E isso nos encaminha ao centro da discussão, pois o questionamento sobre a lisura das eleições afeta o coração da democracia. A inquietação sobre possíveis vulnerabilidades tecnológicas ou falhas na governança do processo eleitoral é legítima, desde que exposta da forma mais precisa possível, apontando com clareza onde residem os problemas, para que eles possam ser analisados e levem a uma resposta que prime por essa mesma precisão; do contrário, uma exposição feita em termos genéricos ou a simples contestação do processo como um todo se tornam uma leviandade que coloca em risco a própria sociedade.

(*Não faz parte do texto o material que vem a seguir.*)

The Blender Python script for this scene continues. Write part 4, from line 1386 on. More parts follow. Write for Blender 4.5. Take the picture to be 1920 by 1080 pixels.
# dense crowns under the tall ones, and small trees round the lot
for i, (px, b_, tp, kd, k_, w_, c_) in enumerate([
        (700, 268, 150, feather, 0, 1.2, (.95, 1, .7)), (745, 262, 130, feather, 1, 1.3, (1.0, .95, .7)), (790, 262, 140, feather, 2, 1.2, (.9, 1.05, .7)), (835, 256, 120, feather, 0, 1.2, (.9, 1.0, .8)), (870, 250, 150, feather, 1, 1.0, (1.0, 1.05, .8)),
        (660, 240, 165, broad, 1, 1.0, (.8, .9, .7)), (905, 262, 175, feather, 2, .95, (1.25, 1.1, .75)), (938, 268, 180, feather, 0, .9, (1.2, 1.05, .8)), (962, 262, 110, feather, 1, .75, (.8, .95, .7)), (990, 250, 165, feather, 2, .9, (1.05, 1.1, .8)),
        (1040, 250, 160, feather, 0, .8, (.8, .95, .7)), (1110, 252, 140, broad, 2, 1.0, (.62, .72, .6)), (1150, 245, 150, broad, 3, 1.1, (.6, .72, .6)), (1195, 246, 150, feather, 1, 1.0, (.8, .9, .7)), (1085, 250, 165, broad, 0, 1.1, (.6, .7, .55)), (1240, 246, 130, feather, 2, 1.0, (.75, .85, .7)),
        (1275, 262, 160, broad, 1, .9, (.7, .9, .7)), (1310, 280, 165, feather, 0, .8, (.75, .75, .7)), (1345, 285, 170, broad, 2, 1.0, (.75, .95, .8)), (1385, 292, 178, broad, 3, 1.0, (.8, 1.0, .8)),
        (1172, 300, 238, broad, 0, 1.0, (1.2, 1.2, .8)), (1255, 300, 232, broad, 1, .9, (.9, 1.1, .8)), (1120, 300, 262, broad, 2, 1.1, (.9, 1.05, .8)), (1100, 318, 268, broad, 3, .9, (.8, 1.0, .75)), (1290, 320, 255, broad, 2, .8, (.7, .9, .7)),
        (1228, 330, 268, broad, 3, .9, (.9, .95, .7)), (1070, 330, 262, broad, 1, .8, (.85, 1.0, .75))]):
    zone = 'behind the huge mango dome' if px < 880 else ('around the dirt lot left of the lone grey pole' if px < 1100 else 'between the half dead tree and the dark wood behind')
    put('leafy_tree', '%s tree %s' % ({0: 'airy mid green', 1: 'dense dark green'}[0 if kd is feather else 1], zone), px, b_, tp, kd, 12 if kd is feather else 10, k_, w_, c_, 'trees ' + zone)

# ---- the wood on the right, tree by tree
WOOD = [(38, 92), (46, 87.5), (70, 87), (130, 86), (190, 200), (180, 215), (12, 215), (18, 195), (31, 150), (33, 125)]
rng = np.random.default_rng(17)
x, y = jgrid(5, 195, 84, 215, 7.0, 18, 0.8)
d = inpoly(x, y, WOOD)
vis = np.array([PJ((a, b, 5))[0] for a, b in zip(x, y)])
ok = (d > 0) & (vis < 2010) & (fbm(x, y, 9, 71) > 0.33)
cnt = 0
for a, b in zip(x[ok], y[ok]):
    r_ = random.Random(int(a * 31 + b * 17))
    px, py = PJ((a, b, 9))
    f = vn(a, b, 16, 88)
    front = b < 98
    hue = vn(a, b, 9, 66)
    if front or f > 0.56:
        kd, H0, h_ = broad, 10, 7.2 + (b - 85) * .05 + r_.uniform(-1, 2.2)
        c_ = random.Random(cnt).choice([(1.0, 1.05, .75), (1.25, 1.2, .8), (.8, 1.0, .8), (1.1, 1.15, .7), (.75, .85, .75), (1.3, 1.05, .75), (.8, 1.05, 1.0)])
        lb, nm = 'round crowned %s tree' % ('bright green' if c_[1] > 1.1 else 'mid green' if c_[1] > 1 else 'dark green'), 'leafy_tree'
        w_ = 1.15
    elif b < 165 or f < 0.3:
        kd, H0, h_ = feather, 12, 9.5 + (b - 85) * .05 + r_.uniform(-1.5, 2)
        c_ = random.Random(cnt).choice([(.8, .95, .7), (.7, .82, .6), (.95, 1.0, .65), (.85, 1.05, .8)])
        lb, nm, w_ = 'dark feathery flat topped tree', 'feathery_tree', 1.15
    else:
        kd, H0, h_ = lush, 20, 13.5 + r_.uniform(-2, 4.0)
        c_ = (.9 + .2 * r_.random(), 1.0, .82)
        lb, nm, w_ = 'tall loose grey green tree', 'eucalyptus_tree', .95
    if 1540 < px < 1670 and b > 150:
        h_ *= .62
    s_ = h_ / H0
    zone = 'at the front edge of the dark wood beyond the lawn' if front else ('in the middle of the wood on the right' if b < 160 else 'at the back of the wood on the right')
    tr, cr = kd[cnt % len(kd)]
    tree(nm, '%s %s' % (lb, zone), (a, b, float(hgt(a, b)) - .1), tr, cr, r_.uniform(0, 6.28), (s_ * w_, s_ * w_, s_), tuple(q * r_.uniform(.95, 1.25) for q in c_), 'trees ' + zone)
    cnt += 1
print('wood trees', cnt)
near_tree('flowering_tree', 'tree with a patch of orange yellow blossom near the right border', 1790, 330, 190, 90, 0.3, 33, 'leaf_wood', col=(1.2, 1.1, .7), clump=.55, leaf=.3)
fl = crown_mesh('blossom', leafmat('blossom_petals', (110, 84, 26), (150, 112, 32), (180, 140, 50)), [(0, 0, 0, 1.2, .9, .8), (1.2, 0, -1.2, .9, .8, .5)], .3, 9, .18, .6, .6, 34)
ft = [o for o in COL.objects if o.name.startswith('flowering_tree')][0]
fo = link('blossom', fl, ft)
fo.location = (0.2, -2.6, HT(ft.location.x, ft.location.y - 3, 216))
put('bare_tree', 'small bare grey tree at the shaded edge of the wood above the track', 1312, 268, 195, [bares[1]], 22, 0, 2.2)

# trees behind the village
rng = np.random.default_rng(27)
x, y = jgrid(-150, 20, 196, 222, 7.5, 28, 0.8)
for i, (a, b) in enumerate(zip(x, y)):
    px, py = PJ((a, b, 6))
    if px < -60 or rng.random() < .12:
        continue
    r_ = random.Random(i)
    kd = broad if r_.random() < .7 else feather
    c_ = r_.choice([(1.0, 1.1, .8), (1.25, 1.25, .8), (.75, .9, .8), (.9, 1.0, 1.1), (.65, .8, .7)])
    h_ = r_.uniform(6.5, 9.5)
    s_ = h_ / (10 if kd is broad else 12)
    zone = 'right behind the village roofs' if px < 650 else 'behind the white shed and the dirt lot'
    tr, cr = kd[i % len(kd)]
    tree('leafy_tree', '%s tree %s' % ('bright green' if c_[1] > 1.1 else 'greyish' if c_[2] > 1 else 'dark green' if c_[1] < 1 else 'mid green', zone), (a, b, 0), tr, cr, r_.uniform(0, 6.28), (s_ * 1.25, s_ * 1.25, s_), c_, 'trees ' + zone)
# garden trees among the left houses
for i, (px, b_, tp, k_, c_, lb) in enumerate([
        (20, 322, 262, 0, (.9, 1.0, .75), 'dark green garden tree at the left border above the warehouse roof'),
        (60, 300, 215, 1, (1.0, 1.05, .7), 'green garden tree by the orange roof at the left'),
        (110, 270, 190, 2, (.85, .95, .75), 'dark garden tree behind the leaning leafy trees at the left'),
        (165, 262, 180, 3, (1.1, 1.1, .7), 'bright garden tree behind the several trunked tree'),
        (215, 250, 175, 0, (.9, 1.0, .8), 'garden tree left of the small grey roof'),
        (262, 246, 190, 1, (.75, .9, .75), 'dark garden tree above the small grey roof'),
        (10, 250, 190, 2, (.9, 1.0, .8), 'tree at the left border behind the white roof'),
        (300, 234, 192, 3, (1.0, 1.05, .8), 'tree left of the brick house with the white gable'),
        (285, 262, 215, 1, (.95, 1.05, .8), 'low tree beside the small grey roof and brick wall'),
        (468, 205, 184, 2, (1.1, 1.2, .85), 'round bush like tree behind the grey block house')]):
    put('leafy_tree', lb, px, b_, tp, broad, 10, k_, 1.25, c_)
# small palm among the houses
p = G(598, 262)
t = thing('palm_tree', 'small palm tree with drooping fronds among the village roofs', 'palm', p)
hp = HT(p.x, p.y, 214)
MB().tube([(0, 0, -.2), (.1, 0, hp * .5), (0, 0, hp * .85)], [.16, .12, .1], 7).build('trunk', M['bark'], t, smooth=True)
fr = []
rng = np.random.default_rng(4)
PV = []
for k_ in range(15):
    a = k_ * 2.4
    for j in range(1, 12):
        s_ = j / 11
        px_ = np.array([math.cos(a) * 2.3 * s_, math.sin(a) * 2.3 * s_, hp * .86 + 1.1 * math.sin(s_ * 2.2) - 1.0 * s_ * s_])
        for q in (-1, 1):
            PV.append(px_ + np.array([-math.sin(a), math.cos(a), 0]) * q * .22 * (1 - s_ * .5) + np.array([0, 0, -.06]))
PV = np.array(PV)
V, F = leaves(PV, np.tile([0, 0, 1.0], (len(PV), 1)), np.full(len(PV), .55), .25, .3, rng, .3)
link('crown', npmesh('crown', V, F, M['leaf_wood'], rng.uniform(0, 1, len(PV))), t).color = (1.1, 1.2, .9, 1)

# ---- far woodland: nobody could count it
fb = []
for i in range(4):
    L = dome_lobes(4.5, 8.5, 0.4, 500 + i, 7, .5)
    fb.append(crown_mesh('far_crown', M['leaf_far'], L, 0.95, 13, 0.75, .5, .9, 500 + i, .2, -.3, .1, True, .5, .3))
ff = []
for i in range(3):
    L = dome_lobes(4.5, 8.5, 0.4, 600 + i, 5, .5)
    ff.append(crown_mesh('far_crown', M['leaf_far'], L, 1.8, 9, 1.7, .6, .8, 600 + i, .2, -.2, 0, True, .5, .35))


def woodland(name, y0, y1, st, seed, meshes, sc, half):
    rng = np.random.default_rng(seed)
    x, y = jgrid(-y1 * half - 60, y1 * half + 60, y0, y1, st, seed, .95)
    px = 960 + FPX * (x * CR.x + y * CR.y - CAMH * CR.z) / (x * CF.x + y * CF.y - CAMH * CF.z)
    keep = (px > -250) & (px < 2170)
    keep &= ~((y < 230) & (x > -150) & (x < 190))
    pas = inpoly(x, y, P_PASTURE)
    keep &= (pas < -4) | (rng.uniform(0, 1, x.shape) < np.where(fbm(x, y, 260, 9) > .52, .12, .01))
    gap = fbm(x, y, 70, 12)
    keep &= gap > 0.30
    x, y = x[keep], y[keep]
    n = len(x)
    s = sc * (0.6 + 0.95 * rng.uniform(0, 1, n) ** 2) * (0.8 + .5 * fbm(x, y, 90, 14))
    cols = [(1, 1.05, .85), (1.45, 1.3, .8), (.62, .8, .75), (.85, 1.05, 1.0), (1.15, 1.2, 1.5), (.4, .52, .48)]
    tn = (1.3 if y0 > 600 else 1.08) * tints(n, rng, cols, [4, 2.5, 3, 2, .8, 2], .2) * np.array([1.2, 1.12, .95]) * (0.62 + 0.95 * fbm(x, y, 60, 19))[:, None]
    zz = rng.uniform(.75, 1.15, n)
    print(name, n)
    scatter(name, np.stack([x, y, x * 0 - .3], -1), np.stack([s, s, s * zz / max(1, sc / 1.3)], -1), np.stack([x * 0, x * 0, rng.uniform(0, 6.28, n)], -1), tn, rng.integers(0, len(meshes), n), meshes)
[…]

A necessidade dessa clareza total na exposição de contestações é ainda mais necessária quando levamos em conta que as evidências de uma fraude eleitoral só costumam aparecer a posteriori, ou seja, depois que o pleito já ocorreu – a única exceção seria o caso de algum insider denunciar e comprovar um esquema ainda em andamento, destinado a violar a lisura de um pleito futuro. Se Bolsonaro efetivamente tivesse provas sólidas a respeito dos resultados de 2014 e 2018, estaríamos diante de algo gravíssimo; e se ele for capaz de apontar indícios consistentes de fraude depois de outubro deste ano, não há dúvidas de que será necessário tomar todas as medidas cabíveis, até mesmo com a anulação da votação fraudada e a realização de nova eleição. Mas a desqualificação a priori do processo eleitoral, ou a insinuação de que já está em curso todo um esquema destinado a roubar a eleição, sem provas disso, é extremamente problemática.
O TSE transformou a lisura da urna eletrônica em um dogma, um tabu, a ponto de perseguir, pela via judicial, muitos brasileiros que fizeram e ainda fazem questionamentos pertinentes a respeito de possibilidades de aprimoramento da votação eletrônica
O raciocínio que atesta a limpeza do pleito tomando como critério o seu resultado (“se eu vencer, é porque a eleição foi limpa; se eu perder, foi porque houve fraude”), além de primário, poderá servir a qualquer candidato derrotado – até mesmo para o petismo, caso o próprio Bolsonaro saia vencedor; o próprio Lula já colocou a urna eletrônica sob suspeita em 2002, e vários outros partidos fizeram o mesmo, afastando-se do assunto apenas quando ele se tornou plataforma de Bolsonaro. E um perdedor suficientemente influente terá, com isso, munição para causar convulsão nacional. Na mais benigna das hipóteses, é de uma enorme irresponsabilidade, que infelizmente o TSE acaba estimulando quando emite uma “nota de resposta” cheia de imprecisões e que, em alguns casos, simplesmente se esquiva de temas importantes, como a possibilidade de auditoria nas urnas e o fato de o Brasil ser um dos raros países que usam equipamentos defasados em comparação com urnas já disponíveis em outras nações.
A pacificação torna-se extremamente difícil nessas condições. A bem da verdade, o estado atual da disputa não dá margem nem mesmo à possibilidade de um aprimoramento significativo do processo eleitoral, pois, enquanto um lado deslegitima toda a votação, o outro se fecha a qualquer debate, limitando-se a aceitar sugestões de menor impacto. Tanto Bolsonaro quanto TSE se empenham em esticar a corda, mas é preciso afirmar que sim, a responsabilidade do presidente da República é maior, pois o potencial incendiário de seu discurso tem tudo para lançar o país no caos, a depender do que o eleitor disser daqui a poucos meses e de como os derrotados reagirem. Ainda estamos em tempo de desarmar esta bomba, mas ela exige que todos tenham mais clareza em palavras e atos, e demonstrem compromisso firme com a aceitação dos resultados da eleição, atitudes que até agora não têm vindo de nenhum dos lados.